Two thoughts spring to mind. Contradictory of course
Kipling…………..The Female of the species is more dealy than the male
or
When they fight wars over three sets then women can have a combat role
To answer NICI (above) first, the ADA makes exactly this point in our detailed discussion paper on this issue at http://www.ada.asn.au/Comments/Women&Combat.htm
It is also a great pity that Geoff Lemon did not read this discussion paper too. If he had, he would surely not have so misunderstood the actual ADA stance on the issue. Or indeed so misunderstood what the ADA actually is as the independent, non-partisan, public-interest watchdog for defence and wider national security issues.
In summary, the longstanding ADA position is that:
• There are no psychological or emotional barriers to employing female personnel in combat. Australia does this now and has done so for many years.
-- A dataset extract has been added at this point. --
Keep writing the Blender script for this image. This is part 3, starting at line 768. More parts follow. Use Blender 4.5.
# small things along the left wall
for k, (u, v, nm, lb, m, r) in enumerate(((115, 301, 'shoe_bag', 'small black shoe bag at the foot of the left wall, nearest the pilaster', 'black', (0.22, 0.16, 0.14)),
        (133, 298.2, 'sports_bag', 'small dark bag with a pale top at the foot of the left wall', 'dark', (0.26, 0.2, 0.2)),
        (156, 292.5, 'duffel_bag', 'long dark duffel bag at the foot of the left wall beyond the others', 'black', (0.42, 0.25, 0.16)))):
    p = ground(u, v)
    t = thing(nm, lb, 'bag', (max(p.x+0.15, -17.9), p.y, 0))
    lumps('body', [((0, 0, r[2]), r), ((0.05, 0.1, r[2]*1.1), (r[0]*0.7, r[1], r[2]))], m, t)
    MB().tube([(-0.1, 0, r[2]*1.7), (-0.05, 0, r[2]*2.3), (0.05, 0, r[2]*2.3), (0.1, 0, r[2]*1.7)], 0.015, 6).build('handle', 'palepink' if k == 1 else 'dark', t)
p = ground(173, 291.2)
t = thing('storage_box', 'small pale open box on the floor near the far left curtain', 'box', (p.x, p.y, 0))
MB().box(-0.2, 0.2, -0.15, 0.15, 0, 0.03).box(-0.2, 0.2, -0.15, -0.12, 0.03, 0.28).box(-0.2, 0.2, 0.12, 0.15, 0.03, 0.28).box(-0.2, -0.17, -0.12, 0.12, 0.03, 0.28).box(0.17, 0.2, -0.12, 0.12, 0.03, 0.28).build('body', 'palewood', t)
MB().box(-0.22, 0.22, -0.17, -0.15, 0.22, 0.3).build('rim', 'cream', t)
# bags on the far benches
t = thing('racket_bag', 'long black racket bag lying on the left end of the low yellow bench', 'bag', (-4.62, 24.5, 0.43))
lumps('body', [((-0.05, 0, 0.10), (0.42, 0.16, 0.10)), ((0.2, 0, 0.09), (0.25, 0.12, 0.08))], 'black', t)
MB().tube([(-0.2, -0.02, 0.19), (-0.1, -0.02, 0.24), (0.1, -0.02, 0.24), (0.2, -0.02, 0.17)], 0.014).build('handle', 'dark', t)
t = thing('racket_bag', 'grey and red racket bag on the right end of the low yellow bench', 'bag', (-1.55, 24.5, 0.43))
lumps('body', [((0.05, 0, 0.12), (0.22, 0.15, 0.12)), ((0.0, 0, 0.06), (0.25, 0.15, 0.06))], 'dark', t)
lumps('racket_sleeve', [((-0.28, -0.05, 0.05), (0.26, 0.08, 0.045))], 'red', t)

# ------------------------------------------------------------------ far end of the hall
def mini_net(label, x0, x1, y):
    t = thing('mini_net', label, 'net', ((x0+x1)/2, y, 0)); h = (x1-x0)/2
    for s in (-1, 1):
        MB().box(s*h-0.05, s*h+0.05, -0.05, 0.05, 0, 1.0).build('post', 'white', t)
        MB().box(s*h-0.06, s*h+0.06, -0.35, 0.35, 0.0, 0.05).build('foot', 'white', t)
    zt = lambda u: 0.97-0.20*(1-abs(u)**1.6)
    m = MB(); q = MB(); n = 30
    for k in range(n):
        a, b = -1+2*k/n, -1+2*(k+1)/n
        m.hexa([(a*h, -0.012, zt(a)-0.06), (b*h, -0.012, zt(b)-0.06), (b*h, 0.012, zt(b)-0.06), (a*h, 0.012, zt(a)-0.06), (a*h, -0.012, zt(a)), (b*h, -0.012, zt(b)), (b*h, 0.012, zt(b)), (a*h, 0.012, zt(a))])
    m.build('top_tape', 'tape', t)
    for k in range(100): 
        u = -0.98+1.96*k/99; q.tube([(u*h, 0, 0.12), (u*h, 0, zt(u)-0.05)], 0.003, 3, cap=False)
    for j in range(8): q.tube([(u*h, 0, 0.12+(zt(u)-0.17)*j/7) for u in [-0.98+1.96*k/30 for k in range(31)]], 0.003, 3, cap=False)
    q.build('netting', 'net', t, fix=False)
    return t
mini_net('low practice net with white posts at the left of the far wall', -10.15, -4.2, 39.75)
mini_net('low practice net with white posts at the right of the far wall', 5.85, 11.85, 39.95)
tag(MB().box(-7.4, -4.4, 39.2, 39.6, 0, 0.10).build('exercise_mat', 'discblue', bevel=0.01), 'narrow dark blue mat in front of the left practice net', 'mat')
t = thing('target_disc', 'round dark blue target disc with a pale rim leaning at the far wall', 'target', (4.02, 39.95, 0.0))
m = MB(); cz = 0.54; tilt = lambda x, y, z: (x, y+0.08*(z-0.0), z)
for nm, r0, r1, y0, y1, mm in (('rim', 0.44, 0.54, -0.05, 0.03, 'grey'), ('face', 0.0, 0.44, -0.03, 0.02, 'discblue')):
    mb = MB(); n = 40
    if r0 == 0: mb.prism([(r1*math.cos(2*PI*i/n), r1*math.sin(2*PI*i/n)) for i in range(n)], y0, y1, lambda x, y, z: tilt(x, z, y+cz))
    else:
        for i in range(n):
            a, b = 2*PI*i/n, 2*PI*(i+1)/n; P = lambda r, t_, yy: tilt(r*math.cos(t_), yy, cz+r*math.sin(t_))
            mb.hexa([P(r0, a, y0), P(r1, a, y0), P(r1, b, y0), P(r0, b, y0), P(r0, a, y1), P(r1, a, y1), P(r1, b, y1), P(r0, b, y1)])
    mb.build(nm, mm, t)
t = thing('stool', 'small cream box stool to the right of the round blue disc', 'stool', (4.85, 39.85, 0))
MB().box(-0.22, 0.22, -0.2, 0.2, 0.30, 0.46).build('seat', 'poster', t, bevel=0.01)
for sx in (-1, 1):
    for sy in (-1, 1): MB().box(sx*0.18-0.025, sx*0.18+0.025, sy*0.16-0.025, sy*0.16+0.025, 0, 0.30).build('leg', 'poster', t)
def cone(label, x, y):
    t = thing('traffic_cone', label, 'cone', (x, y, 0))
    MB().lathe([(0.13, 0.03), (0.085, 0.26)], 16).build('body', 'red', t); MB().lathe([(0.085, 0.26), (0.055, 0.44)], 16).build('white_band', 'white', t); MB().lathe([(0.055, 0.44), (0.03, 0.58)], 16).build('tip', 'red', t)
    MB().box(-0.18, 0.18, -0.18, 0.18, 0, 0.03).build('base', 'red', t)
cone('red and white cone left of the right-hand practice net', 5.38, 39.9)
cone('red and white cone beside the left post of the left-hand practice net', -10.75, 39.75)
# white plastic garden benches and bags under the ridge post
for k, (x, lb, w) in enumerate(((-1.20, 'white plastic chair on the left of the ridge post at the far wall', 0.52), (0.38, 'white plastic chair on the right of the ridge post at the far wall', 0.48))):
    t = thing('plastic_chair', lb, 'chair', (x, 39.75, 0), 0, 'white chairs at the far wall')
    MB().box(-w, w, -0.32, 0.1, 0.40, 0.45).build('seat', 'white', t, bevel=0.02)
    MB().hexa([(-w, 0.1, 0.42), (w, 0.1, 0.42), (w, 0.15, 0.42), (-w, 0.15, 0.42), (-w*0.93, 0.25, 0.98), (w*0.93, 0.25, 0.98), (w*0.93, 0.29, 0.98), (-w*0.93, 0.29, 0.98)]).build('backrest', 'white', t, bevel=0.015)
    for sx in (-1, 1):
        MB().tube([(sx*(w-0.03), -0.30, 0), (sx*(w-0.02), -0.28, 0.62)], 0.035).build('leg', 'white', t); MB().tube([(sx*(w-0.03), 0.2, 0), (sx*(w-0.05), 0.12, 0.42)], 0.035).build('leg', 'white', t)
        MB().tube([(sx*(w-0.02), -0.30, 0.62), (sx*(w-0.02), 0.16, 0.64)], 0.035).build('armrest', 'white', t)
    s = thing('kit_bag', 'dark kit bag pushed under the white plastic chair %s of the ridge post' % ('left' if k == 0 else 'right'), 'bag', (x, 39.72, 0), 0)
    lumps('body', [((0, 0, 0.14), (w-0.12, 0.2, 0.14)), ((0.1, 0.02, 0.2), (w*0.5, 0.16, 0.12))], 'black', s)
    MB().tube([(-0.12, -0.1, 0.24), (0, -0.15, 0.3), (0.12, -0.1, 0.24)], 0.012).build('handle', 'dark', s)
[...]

Arguments commonly mounted to oppose female participation on psychological or emotion grounds are invariably incorrect factually [we then include a link to the detailed commonplace myths section of the paper].
• Once trained and qualified, female military personnel should be allowed to undertake any military task where the current government policy limitation is due solely to physicality, rather than bio-mechanics, and where female personnel can meet the physicality standards needed.
• We support female personnel also being employed in any situation where technology, training or other means can effectively render bio-mechanical differences gender neutral so that overall operational capability is not affected.
• In combat roles that incur additional risks for female personnel due to their gender (such as disproportionate casualties, more disabling injuries generally or sexual assault if captured), we support the right of female personnel to choose whether to accept such extra risks or not. However, we believe that the exercise of such choice needs careful monitoring to ensure it is truly free and reasonable in the circumstances ― and that it does not incur unintended, inequitable or unfair results for such females in practice.
Geoff also professes, and then aptly demonstrates, an inability to understand the need to avoid increasing, however inadvertently, the risk of an equity intent – inequitable result paradox concerning female personnel suffering potential disproportionate casualties to males doing the same job. This has nothing to do with training standards as Geoff mistakenly believes. It does have much to do with jobs involving a high risk of encountering one-on-one direct physical combat against an actual enemy, especially against enemy male soldiers and fought continuously over prolonged periods rather than occasionally and briefly. They are called the laws of physics, ballistics and probability, Geoff.
Similarly, the current ratio of load-bearing injuries in training between female and male soldiers is up to 7:1 due primarily to basic bio-mechanical differences between the genders, not the physicality standards applying. Many bio-mechanical differences can be eradicated by technology, training, tactics, etc., but at least some cannot. This naturally incurs both OH&S responsibilities to the individual and operational capability ramifications for the defence force. Ignoring them (as some do) does not make them go away.
Maximising the employment of females in combat is not a simple issue, nor one solved by the simplistic and long discredited nostrums regurgitated above by Geoff Lemon.
Neil James
Executive Director
Australia Defence Association
(02) 6231-4444 (+61-2-62314444)
(0408) 412-588 (+61-408-412588)
(02) 6231-4444 (facsimile)
execdir@ada.asn.au
http://www.ada.asn.au
National Office: PO Box 320, Erindale Centre, ACT, 2903, Australia
ABN 16 083 007 390
Women will have equal opportunity to kill in combat. And this is hailed as feminist victory… and progress?